Indeed, on the 31st of October, 1938, Chamberlain told his Cabinet that his policy remained “appeasement”, the chief aim of which was “establishing relations with the Dictator Powers which will lead to a settlement in Europe and to a sense of stability.”
Moreover, Chamberlain argued that by agreeing to give the Sudetenland to Germany, he had not sacrificed Czechoslovakia, the only parliamentary democracy in Central and Eastern Europe. In an October 3 speech to the House of Commons, he explained that the Munich Agreement “may perhaps enable her [Czechoslovakia] to enjoy in the future and develop a national existence under a neutrality and security comparable to that which we see in Switzerland today.”
As an experienced politician, Chamberlain must have known that his words would come to haunt him if the aim of his policy was merely to postpone war. In the wake of the Munich Agreement, Czechoslovakia resembled anything but Switzerland. Indeed, within a few months it would cease to exist as a separate country following the German invasion of March, 1939.

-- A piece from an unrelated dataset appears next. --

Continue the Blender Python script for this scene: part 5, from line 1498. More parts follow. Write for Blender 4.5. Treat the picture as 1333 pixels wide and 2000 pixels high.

When Britain eventually declared war on Germany on September 3, 1939, Chamberlain’s speech was broadcast by the BBC. Chamberlain candidly said “You can imagine what a bitter blow it is to me that all my long struggle to win peace has failed.” There was no need to refer to his “struggle to win peace” had he been intent on postponing rather than avoiding war. After all, if his aim was merely to postpone war, notwithstanding the sorrow for the war just declared, Chamberlain might have been relieved that, at least, he had managed to gain some precious time before war broke out.
Chamberlain’s closest adviser, Sir Horace Wilson, confirmed many years later that the Policy of Appeasement “was never designed just to postpone war, or unable us to enter war more united. The aim of our appeasement was to avoid war altogether.” With the benefit of hindsight, Wilson could have tried to protect Chamberlain’s reputation by contending that the prime minister’s objective was more short-term, pragmatic in nature, and less naïve in hindsight. He didn’t. Perhaps Sir Horace knew that the evidence available would not allow him to argue otherwise.
To be sure, Chamberlain might have had good reasons to try to postpone war as some historians claim. However, that by itself is hardly proof that Chamberlain’s appeasement policy was designed to achieve that goal. He acted and spoke, both in public and in private, on the assumption that an overall settlement of the conflict with Germany was possible, that war was preventable, and that German demands could be accommodated. The evidence in that regard, as we have seen, is clear.